───── Data extract ─────
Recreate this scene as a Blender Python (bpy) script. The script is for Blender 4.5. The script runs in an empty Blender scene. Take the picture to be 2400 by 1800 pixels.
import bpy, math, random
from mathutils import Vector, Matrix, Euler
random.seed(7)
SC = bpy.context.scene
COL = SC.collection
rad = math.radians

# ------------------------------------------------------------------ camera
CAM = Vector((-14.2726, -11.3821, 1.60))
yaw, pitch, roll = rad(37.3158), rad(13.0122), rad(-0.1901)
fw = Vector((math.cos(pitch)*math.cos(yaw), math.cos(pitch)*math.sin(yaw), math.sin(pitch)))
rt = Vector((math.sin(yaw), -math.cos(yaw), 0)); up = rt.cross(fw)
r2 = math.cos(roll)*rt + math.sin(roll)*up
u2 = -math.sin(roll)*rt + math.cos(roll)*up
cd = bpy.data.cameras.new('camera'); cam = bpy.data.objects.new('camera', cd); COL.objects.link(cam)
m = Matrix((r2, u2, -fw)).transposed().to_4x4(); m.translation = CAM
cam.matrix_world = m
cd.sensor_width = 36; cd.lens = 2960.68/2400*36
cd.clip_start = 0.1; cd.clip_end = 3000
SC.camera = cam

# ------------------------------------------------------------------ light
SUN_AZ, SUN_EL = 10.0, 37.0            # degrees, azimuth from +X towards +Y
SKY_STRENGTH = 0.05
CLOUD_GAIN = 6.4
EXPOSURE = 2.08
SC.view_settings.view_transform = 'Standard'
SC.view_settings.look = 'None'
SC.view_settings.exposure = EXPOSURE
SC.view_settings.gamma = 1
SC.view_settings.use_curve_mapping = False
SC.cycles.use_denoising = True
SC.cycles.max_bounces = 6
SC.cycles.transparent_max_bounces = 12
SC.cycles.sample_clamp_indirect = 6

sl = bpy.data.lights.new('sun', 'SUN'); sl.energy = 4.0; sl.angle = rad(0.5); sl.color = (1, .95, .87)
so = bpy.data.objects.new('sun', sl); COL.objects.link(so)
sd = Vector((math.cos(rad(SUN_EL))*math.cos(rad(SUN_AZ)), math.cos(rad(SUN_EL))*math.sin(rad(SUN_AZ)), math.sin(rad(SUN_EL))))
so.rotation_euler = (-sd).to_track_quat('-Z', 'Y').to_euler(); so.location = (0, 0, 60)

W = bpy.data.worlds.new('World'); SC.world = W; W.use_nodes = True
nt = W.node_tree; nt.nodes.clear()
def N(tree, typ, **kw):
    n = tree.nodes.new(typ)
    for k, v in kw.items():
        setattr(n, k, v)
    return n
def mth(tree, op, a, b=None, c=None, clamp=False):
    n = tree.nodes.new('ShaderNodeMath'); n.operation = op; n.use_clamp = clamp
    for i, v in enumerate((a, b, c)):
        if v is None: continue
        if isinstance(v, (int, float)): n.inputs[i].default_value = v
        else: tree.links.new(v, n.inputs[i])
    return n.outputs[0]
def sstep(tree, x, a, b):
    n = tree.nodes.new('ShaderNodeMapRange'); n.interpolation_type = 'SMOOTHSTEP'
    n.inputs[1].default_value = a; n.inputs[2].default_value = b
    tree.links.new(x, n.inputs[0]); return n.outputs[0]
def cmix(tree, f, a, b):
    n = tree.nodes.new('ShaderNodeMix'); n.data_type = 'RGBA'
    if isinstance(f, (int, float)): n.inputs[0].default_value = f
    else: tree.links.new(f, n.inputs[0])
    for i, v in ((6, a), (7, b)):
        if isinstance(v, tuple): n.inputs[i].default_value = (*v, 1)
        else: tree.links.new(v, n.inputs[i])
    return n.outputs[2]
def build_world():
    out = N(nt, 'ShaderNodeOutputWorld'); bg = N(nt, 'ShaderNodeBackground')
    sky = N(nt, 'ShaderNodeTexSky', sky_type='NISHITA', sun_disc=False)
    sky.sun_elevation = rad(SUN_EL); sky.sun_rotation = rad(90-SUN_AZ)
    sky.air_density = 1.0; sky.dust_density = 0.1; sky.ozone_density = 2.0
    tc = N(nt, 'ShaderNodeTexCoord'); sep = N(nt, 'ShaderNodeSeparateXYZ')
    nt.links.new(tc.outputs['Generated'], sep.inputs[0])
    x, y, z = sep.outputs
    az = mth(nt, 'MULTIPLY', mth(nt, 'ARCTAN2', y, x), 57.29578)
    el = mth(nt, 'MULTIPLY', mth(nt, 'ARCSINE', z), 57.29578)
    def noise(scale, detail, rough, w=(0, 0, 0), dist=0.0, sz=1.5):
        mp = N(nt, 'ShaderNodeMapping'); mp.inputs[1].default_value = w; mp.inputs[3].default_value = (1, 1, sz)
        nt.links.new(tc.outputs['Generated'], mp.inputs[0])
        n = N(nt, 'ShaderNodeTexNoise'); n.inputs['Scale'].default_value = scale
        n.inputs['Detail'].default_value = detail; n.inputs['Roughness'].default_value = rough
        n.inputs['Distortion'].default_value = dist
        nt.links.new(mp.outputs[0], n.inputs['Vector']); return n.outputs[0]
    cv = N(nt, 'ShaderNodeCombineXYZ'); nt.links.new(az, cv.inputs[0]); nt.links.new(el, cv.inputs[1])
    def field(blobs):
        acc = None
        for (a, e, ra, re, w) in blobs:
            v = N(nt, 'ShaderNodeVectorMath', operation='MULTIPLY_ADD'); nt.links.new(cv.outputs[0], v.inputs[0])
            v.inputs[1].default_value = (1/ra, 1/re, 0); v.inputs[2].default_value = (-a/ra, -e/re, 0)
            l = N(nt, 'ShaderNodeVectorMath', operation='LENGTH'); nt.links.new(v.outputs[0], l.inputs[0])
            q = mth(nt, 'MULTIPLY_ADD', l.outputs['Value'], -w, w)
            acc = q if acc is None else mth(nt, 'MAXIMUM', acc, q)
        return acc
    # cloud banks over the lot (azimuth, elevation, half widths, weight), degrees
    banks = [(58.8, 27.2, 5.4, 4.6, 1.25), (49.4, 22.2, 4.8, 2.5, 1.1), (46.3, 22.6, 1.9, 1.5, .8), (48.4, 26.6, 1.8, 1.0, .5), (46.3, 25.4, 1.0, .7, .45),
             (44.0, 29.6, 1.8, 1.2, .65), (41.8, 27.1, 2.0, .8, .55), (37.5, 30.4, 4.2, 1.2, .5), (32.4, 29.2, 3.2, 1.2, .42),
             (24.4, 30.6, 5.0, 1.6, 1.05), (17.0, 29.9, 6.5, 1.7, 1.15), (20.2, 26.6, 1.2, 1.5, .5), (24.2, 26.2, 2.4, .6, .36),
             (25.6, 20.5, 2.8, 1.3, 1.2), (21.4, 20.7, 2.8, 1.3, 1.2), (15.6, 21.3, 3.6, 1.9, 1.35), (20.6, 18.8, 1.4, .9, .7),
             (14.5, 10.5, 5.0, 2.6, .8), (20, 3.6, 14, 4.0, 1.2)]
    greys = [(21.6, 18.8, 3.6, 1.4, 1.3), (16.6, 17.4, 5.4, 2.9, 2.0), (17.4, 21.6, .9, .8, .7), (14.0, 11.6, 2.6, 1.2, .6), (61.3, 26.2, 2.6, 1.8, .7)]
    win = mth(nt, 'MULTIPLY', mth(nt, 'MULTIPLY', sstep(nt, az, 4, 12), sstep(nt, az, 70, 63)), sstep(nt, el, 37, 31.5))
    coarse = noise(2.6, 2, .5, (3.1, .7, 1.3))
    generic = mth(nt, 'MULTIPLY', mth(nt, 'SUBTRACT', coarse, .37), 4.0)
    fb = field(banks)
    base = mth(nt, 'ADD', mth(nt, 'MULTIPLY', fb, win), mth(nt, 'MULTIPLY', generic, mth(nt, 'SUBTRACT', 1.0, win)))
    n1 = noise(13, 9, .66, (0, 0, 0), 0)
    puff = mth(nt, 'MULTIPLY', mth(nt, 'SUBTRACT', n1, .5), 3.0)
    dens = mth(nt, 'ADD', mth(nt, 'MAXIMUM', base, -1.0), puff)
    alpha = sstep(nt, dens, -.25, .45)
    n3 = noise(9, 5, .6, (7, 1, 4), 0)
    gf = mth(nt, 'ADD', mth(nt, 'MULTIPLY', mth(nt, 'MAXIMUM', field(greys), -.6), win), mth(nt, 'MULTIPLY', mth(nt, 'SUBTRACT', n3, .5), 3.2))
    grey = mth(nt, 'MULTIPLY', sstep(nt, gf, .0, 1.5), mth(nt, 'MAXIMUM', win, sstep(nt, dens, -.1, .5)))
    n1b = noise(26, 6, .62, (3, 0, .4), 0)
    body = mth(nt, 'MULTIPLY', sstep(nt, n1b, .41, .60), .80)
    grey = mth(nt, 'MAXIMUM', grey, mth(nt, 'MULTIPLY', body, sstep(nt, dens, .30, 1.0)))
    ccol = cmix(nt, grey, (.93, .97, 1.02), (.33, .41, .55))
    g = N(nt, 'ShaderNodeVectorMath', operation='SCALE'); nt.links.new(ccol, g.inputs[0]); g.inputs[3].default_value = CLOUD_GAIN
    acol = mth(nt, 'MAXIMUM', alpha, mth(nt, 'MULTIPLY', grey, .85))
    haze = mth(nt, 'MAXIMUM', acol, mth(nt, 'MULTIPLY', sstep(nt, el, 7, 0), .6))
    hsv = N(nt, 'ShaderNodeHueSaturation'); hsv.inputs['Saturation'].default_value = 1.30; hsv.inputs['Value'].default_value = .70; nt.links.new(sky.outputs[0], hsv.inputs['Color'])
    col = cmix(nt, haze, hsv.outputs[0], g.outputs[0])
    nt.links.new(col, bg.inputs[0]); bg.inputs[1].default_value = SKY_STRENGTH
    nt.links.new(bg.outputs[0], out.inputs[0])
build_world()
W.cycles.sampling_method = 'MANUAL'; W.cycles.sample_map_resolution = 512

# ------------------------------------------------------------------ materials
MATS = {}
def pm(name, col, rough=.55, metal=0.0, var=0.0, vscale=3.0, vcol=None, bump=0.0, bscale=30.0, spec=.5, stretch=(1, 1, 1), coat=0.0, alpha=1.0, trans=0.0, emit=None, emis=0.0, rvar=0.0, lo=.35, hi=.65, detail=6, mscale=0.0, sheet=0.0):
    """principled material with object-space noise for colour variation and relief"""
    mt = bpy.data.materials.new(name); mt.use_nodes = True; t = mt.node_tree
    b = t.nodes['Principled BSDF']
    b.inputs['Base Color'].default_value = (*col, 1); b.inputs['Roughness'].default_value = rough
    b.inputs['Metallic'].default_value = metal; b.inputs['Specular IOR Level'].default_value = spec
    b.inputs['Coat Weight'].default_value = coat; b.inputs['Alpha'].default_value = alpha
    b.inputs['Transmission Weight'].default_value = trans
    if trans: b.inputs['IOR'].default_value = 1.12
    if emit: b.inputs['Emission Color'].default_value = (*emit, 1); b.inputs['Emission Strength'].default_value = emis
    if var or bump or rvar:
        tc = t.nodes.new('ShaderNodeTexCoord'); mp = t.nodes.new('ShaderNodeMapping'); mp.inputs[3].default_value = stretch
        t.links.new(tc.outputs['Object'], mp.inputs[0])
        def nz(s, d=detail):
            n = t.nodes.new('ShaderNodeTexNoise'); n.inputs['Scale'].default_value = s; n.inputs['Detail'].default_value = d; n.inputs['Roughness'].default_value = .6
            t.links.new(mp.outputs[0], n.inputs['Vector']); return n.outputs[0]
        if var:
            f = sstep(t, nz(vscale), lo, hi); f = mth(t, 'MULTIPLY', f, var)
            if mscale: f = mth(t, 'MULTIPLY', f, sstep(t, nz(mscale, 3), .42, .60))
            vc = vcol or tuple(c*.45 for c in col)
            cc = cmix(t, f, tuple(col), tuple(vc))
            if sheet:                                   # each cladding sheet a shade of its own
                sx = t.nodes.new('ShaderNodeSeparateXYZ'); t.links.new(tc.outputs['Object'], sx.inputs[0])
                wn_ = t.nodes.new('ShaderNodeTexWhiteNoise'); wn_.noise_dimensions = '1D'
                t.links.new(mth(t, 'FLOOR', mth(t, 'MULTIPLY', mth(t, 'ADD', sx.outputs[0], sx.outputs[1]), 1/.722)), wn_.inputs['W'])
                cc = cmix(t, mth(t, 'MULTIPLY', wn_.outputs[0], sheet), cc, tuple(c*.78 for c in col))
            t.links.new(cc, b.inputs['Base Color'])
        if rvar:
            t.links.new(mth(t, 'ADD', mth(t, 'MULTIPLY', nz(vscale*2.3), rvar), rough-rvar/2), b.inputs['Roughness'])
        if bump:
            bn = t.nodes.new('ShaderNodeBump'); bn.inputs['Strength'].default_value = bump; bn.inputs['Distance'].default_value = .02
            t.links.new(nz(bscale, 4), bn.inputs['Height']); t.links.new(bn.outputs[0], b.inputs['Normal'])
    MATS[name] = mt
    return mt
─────
**Instruction:**
Write out, exactly and with nothing else, the lines of the listing above from its first line through the line with "SC.cycles.sample_clamp_indirect = 6".

**Exercise response:**
Recreate this scene as a Blender Python (bpy) script. The script is for Blender 4.5. The script runs in an empty Blender scene. Take the picture to be 2400 by 1800 pixels.
import bpy, math, random
from mathutils import Vector, Matrix, Euler
random.seed(7)
SC = bpy.context.scene
COL = SC.collection
rad = math.radians

# ------------------------------------------------------------------ camera
CAM = Vector((-14.2726, -11.3821, 1.60))
yaw, pitch, roll = rad(37.3158), rad(13.0122), rad(-0.1901)
fw = Vector((math.cos(pitch)*math.cos(yaw), math.cos(pitch)*math.sin(yaw), math.sin(pitch)))
rt = Vector((math.sin(yaw), -math.cos(yaw), 0)); up = rt.cross(fw)
r2 = math.cos(roll)*rt + math.sin(roll)*up
u2 = -math.sin(roll)*rt + math.cos(roll)*up
cd = bpy.data.cameras.new('camera'); cam = bpy.data.objects.new('camera', cd); COL.objects.link(cam)
m = Matrix((r2, u2, -fw)).transposed().to_4x4(); m.translation = CAM
cam.matrix_world = m
cd.sensor_width = 36; cd.lens = 2960.68/2400*36
cd.clip_start = 0.1; cd.clip_end = 3000
SC.camera = cam

# ------------------------------------------------------------------ light
SUN_AZ, SUN_EL = 10.0, 37.0            # degrees, azimuth from +X towards +Y
SKY_STRENGTH = 0.05
CLOUD_GAIN = 6.4
EXPOSURE = 2.08
SC.view_settings.view_transform = 'Standard'
SC.view_settings.look = 'None'
SC.view_settings.exposure = EXPOSURE
SC.view_settings.gamma = 1
SC.view_settings.use_curve_mapping = False
SC.cycles.use_denoising = True
SC.cycles.max_bounces = 6
SC.cycles.transparent_max_bounces = 12
SC.cycles.sample_clamp_indirect = 6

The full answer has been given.